Recently a student wrote a sonnet that incorporates a lot of references to the rapper Juice WRLD (they even spelled “bed” as “bedd” as an allusion to the rapper Trippie Redd, who collabed with him), which I took as a sign that I should finally give it a listen. It turned out to be exactly the sort of sadcore melodic rap that I’d expected, but one song, “Lucid Dreams,” samples a distractingly recognizable guitar melody, so evocative in its somber minor key that I didn’t want to just google it. So I listened to it over and over, stopping and starting at the first line I can still see your shadows in my room, after which the auto-tuned vocals drown out the rest. Finally I remember. The song is “Shape of My Heart” by Sting and it plays during the closing credits to one of my earliest favorite movies, The Professional, starring an 11-year-old Natalie Portman who falls in love with a middle-aged hitman after her family is murdered by drug dealers. I watched that movie countless times after school with a Chef Boyardee in the microwaveable cup and a can of Kern’s nectar, wondering when childhood would finally end.
Still can’t believe it did, honestly.
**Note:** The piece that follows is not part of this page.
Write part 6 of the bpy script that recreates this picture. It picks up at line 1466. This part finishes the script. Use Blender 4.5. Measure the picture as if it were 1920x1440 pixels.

Feels like a dream now 🪄
See you in the Dream WRLD2,
Adri
I swear it was Brian who introduced me to this platitude, which is now one of my favorites along with “beggars can’t be choosers” and “ya win some, ya lose some.” In my memory, he picked it up from someone at a meditation retreat fifteen years ago. But he swears it wasn’t him.
A special thanks to Emery for letting me know that Juice WRLD died in 2019 and that “see you at the Juice WRLD concert” is a suicide joke among Gen-Z. Not funny.